# What you should do:
Repeat the listing in full, exactly as it stands.

# Information shown:
-*-
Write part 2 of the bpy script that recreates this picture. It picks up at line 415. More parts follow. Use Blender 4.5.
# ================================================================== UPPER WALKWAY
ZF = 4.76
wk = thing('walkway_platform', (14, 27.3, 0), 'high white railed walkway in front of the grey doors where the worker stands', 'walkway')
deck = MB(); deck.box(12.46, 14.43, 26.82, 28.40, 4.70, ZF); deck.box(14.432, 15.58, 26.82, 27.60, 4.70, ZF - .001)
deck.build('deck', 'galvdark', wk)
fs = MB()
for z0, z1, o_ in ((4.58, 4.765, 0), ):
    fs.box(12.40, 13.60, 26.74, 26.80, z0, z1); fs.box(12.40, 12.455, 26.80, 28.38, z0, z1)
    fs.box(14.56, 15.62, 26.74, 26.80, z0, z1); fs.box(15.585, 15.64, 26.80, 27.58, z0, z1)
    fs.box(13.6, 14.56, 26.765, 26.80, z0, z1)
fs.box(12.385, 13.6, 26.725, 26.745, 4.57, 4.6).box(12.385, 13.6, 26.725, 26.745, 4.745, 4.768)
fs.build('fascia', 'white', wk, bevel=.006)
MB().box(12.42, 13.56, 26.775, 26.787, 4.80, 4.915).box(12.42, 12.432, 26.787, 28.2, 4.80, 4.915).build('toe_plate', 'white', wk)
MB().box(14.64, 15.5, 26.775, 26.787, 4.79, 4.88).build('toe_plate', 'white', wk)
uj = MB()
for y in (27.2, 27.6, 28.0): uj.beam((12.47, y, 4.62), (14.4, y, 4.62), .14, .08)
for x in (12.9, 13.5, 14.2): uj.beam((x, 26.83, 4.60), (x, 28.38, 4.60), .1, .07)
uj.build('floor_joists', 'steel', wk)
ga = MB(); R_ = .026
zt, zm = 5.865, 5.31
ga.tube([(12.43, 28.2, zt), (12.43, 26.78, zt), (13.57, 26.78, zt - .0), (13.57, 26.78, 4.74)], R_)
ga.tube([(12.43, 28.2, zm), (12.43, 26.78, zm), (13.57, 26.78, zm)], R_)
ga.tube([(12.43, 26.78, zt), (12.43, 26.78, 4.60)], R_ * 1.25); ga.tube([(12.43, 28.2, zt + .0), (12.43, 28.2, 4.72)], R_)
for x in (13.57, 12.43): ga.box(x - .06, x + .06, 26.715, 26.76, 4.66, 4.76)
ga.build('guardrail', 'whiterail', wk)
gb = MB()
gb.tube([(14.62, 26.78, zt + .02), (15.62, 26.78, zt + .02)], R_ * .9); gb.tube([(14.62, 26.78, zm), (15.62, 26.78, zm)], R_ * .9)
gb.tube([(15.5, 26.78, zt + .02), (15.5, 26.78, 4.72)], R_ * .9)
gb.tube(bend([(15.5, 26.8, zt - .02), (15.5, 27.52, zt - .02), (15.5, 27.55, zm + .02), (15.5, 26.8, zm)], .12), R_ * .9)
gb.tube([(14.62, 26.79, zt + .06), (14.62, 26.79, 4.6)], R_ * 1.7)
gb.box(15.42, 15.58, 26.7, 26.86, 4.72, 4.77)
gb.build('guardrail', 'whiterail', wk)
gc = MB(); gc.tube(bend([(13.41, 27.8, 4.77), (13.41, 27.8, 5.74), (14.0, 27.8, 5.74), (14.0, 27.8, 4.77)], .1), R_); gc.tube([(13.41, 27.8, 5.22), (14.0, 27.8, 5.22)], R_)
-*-
# The result:
Write part 2 of the bpy script that recreates this picture. It picks up at line 415. More parts follow. Use Blender 4.5.
# ================================================================== UPPER WALKWAY
ZF = 4.76
wk = thing('walkway_platform', (14, 27.3, 0), 'high white railed walkway in front of the grey doors where the worker stands', 'walkway')
deck = MB(); deck.box(12.46, 14.43, 26.82, 28.40, 4.70, ZF); deck.box(14.432, 15.58, 26.82, 27.60, 4.70, ZF - .001)
deck.build('deck', 'galvdark', wk)
fs = MB()
for z0, z1, o_ in ((4.58, 4.765, 0), ):
    fs.box(12.40, 13.60, 26.74, 26.80, z0, z1); fs.box(12.40, 12.455, 26.80, 28.38, z0, z1)
    fs.box(14.56, 15.62, 26.74, 26.80, z0, z1); fs.box(15.585, 15.64, 26.80, 27.58, z0, z1)
    fs.box(13.6, 14.56, 26.765, 26.80, z0, z1)
fs.box(12.385, 13.6, 26.725, 26.745, 4.57, 4.6).box(12.385, 13.6, 26.725, 26.745, 4.745, 4.768)
fs.build('fascia', 'white', wk, bevel=.006)
MB().box(12.42, 13.56, 26.775, 26.787, 4.80, 4.915).box(12.42, 12.432, 26.787, 28.2, 4.80, 4.915).build('toe_plate', 'white', wk)
MB().box(14.64, 15.5, 26.775, 26.787, 4.79, 4.88).build('toe_plate', 'white', wk)
uj = MB()
for y in (27.2, 27.6, 28.0): uj.beam((12.47, y, 4.62), (14.4, y, 4.62), .14, .08)
for x in (12.9, 13.5, 14.2): uj.beam((x, 26.83, 4.60), (x, 28.38, 4.60), .1, .07)
uj.build('floor_joists', 'steel', wk)
ga = MB(); R_ = .026
zt, zm = 5.865, 5.31
ga.tube([(12.43, 28.2, zt), (12.43, 26.78, zt), (13.57, 26.78, zt - .0), (13.57, 26.78, 4.74)], R_)
ga.tube([(12.43, 28.2, zm), (12.43, 26.78, zm), (13.57, 26.78, zm)], R_)
ga.tube([(12.43, 26.78, zt), (12.43, 26.78, 4.60)], R_ * 1.25); ga.tube([(12.43, 28.2, zt + .0), (12.43, 28.2, 4.72)], R_)
for x in (13.57, 12.43): ga.box(x - .06, x + .06, 26.715, 26.76, 4.66, 4.76)
ga.build('guardrail', 'whiterail', wk)
gb = MB()
gb.tube([(14.62, 26.78, zt + .02), (15.62, 26.78, zt + .02)], R_ * .9); gb.tube([(14.62, 26.78, zm), (15.62, 26.78, zm)], R_ * .9)
gb.tube([(15.5, 26.78, zt + .02), (15.5, 26.78, 4.72)], R_ * .9)
gb.tube(bend([(15.5, 26.8, zt - .02), (15.5, 27.52, zt - .02), (15.5, 27.55, zm + .02), (15.5, 26.8, zm)], .12), R_ * .9)
gb.tube([(14.62, 26.79, zt + .06), (14.62, 26.79, 4.6)], R_ * 1.7)
gb.box(15.42, 15.58, 26.7, 26.86, 4.72, 4.77)
gb.build('guardrail', 'whiterail', wk)
gc = MB(); gc.tube(bend([(13.41, 27.8, 4.77), (13.41, 27.8, 5.74), (14.0, 27.8, 5.74), (14.0, 27.8, 4.77)], .1), R_); gc.tube([(13.41, 27.8, 5.22), (14.0, 27.8, 5.22)], R_)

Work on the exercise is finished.